After having secured the backing of six independents, the Bharatiya Janata Party government headed by B.S. Yeddyurappa was assured of majority support in the 224-member Karnataka Assembly. Still Governor Rameshwar Thakur did the right thing in insisting that Mr. Yeddyurappa go through the motions of a confidence vote. The BJP, which ended up three seats short of a majority in the elections and acquired the support of independents later, should have been happy to move a con fidence vote and demonstrate its majority. Instead, the party needlessly kicked up a debate over whether the Governor should indeed have asked the new government to prove its majority on the floor of the Assembly before agreeing to address a joint session of the two Houses. A party that forms a government with support obtained post-election will necessarily have to prove its strength on the floor of the Assembly as soon as possible. Letters of support from the independents persuaded the Governor to call the BJP to form the government but these were no substitute for the demonstration of support through a floor test.


There is not a whole lot of basis for this view. Some governors have established this practice of asking governments to prove their majority. But the idea of a confidence vote as opposed to a 'no-confidence' motion has little support in parliamentary tradition. The practice does not exist in the UK based upon which our own system has been constructed. The governor's job is to call upon the person most likely to command majority support in the legislature to form the government and (with considerable justification) to provide the legislature an opportunity to challenge him if it so desires. But the burden of challenging the CM's government rests entirely on the legislature, not the governor. Especially when the government may not have the requisite numbers, it is perfectly legitimate to allow it to survive only because the opposition parties cannot agree upon a no-confidence motion to bring it down. Moreover, there is virtually no reliable precedent for a Governor to not address the legislature merely because his government has not proven its confidence. There is no basis for connecting two altogether separate events. The Hindu is therefore on weak ground here.

7 comments:

tat_tvam_asi said...

This guy is perhaps from the old school when Marxists we not dictating.
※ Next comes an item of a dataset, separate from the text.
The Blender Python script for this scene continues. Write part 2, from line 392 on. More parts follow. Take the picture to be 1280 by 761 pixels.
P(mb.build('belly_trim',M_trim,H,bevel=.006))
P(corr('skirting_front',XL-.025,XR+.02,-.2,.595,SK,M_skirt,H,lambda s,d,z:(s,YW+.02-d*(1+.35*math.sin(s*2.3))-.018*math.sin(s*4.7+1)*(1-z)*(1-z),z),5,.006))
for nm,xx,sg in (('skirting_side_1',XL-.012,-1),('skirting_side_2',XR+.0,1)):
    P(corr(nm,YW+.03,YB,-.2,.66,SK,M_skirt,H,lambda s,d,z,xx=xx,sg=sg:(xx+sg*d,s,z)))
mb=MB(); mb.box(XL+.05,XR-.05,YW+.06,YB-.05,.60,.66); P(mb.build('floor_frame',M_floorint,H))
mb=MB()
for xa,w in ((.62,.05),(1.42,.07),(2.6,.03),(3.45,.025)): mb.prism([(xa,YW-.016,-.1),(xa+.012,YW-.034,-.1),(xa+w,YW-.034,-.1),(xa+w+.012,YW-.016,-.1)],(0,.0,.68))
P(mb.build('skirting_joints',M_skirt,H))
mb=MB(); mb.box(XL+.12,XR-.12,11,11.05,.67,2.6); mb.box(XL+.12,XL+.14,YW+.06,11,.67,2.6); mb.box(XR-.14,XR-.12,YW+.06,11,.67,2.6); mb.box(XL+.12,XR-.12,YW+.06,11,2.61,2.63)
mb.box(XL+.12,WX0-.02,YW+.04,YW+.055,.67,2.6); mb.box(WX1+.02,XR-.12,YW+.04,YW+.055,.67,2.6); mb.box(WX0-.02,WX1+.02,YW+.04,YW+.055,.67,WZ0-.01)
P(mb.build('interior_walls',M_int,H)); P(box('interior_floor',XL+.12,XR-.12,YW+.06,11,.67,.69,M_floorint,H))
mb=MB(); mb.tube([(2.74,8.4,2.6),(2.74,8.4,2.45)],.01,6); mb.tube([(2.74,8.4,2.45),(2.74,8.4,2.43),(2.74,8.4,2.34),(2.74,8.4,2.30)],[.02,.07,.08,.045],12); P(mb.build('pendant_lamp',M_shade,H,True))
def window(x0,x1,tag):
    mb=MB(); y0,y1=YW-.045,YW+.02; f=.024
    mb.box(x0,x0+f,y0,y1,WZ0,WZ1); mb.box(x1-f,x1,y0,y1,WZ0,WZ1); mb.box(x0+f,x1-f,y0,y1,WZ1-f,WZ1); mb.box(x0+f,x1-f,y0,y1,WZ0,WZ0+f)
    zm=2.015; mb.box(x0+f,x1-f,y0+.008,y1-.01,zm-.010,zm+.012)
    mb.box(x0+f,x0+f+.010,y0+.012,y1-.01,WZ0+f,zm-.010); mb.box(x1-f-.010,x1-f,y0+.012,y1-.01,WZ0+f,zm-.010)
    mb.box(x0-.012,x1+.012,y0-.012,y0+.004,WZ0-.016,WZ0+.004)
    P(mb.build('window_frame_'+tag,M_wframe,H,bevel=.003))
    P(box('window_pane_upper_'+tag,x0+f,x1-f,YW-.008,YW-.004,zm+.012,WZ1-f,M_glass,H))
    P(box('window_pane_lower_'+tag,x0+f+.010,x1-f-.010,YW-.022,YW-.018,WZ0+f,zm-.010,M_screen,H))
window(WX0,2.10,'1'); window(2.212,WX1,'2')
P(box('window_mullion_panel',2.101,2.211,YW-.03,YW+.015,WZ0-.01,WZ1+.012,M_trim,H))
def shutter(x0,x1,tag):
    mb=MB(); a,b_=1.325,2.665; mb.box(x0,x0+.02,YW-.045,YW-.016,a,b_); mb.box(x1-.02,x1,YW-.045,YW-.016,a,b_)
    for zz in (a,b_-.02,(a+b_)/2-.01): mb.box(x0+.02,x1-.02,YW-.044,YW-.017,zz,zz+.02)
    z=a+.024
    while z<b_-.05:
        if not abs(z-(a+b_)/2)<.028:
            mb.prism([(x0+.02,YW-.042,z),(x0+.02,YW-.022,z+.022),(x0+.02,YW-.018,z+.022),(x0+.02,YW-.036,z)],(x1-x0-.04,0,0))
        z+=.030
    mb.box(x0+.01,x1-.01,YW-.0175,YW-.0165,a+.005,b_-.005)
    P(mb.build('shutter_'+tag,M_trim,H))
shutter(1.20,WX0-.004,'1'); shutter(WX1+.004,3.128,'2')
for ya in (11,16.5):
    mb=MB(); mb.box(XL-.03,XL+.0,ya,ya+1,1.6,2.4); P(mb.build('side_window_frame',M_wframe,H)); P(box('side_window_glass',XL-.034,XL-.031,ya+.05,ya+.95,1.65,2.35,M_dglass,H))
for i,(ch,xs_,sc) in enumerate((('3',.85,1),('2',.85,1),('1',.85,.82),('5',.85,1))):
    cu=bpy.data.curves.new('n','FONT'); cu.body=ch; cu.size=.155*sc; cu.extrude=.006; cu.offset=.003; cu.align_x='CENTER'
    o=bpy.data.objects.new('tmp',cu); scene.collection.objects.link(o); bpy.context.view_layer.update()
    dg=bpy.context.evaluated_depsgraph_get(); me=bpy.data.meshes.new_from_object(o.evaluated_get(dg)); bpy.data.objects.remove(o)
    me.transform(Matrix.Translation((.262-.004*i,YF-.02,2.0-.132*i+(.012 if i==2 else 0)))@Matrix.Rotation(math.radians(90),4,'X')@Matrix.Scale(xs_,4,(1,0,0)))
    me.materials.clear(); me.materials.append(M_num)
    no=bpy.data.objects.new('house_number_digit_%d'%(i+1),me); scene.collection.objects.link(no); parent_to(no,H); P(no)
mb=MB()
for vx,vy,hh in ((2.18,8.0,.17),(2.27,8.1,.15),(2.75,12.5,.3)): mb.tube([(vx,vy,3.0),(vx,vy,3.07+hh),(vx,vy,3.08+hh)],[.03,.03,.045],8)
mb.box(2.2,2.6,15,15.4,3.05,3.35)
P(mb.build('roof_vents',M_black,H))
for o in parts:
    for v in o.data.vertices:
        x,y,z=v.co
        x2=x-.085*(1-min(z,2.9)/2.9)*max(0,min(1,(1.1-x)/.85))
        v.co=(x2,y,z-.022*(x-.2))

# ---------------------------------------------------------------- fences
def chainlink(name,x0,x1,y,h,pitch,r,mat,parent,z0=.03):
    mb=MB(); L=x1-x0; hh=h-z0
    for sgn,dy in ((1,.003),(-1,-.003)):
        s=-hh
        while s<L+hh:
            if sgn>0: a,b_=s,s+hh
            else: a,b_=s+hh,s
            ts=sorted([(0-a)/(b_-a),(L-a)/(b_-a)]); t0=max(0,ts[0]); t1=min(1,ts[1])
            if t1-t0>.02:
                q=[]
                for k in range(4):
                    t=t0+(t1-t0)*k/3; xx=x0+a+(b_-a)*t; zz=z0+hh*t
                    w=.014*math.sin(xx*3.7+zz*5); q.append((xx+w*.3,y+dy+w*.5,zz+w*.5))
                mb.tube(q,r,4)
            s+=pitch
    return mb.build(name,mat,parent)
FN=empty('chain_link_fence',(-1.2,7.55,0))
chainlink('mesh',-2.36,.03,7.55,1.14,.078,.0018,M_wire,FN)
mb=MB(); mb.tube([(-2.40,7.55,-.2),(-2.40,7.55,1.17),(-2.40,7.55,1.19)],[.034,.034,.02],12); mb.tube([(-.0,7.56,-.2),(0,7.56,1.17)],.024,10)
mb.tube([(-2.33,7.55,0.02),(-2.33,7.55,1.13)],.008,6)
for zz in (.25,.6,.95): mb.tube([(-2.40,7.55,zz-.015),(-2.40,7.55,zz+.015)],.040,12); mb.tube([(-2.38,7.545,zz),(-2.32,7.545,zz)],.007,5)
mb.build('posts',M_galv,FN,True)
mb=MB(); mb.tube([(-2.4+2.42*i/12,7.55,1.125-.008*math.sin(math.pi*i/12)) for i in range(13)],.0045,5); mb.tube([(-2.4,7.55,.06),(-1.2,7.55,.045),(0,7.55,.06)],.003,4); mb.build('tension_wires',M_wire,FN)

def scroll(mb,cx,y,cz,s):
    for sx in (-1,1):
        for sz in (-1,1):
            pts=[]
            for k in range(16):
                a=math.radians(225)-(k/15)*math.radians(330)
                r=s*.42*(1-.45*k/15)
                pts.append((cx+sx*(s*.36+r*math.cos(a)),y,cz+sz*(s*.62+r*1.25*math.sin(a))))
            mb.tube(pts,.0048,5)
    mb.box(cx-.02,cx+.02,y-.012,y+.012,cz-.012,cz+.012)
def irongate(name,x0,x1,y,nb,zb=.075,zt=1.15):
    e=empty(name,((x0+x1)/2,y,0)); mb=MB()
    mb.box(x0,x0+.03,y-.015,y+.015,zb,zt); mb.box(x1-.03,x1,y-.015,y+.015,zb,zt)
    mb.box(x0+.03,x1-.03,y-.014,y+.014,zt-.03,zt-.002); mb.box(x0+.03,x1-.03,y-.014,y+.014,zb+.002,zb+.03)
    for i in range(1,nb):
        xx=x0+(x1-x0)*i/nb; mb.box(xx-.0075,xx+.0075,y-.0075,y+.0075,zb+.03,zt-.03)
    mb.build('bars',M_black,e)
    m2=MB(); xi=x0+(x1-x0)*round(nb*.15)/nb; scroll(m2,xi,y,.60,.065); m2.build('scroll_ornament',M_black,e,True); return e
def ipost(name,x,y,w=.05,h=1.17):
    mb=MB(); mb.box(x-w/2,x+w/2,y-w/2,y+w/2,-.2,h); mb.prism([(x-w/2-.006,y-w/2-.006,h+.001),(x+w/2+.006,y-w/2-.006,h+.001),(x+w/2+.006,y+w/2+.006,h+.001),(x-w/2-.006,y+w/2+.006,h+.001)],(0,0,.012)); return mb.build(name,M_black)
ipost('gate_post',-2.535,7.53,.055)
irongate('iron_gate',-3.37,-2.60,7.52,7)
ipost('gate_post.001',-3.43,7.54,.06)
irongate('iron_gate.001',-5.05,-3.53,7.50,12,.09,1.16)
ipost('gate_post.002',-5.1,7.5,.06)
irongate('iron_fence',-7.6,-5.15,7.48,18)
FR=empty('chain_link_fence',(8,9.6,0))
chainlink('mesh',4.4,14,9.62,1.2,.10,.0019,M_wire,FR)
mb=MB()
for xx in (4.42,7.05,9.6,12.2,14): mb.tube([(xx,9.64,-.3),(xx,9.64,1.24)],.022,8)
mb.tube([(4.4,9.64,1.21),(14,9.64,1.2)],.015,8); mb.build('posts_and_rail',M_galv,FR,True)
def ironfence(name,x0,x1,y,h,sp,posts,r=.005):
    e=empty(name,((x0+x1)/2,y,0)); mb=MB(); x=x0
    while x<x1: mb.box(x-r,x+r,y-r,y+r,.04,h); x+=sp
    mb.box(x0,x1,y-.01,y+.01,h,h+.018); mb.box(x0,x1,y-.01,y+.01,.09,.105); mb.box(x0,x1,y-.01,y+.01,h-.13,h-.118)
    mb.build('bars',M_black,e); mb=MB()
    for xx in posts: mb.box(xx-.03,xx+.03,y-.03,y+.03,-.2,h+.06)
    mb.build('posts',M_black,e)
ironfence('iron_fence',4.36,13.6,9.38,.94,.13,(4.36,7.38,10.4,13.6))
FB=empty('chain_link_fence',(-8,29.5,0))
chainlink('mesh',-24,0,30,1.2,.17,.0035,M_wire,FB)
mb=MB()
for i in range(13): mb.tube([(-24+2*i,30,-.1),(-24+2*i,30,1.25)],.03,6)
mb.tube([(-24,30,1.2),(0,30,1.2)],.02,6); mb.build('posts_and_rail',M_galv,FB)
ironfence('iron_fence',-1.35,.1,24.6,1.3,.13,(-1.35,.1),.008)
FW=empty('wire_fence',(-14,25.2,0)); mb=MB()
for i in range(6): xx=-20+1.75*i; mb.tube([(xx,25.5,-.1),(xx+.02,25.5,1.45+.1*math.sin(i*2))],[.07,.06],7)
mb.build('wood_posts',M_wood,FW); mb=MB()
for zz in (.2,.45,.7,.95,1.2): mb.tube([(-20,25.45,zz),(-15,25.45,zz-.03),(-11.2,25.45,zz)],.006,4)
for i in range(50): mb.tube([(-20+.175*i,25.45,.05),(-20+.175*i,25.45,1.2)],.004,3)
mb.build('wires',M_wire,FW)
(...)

Complex petroleum product pricing financial scene

C. R. L. NARASIMHAN

The decision to go back on the planned decontrol of the oil sector is a monumental error of judgment

http://www.hindu.com/2008/06/09/stories/2008060959081500.htm

cbcnn_Pilid said...

Good article. Thanks for the link. But the time has passed for that to happen and it would now be politically unpalatable to even consider such a prospect. There are unfortunately no easy options at this time.

Anonymous said...

Absolutely. this is exacytly my sentiments. Also, in the recent past when the Goan assembly was in a worser crisis and the governor did perform according to the constitutional calling, Chindu went on to state that nothing wrong could be read in the governors act.

S.Thyagarajan.

Anonymous said...

Why would it be politically not possible to decontrol petrol /diesel pricing ? It is possible even now. Move petrol/diesel to the list of declared goods ( i.e Max sales tax/VAT = 4%), and allow the oil companies to charge market prices. The price of fuel will actually come down today( It may go up when crude goes higher ). The burden is borne by the state governments, most of which are non congress governments anyway. So from a Congress view point, they can go ahead with this without too much political cost.

cbcnn_Pilid said...

Thanks Thyagarajan for your comments.

Barbadkatte, I do not know what the exact tax rate on oil. If taxes are maxed out at 4%, does the Center gain or lose from this?

RameshJ said...

Pilid
Center does not lose any revenue. State governments lose tax revenues if sales tax ( or VAT ) is maxed at 4%

Anonymous said...

Most states today charge VAT at 20% and above. It makes enormous political sense to have them bring it down to 4%.

But at the end of the day, one should look at the economics too. By keeping the prices at artificilally low levls and subsidising the public expenditures, we are only helping the pil cartels into indiscriminatingly increasing the prices. The thing to do would be to titrate the demand to the supply (which is frozen at around 85 million barrels per day)and help bring down the prices. Today the oill price is only helping the oil manufacturing countries and USA which still continues its petro dollar regime.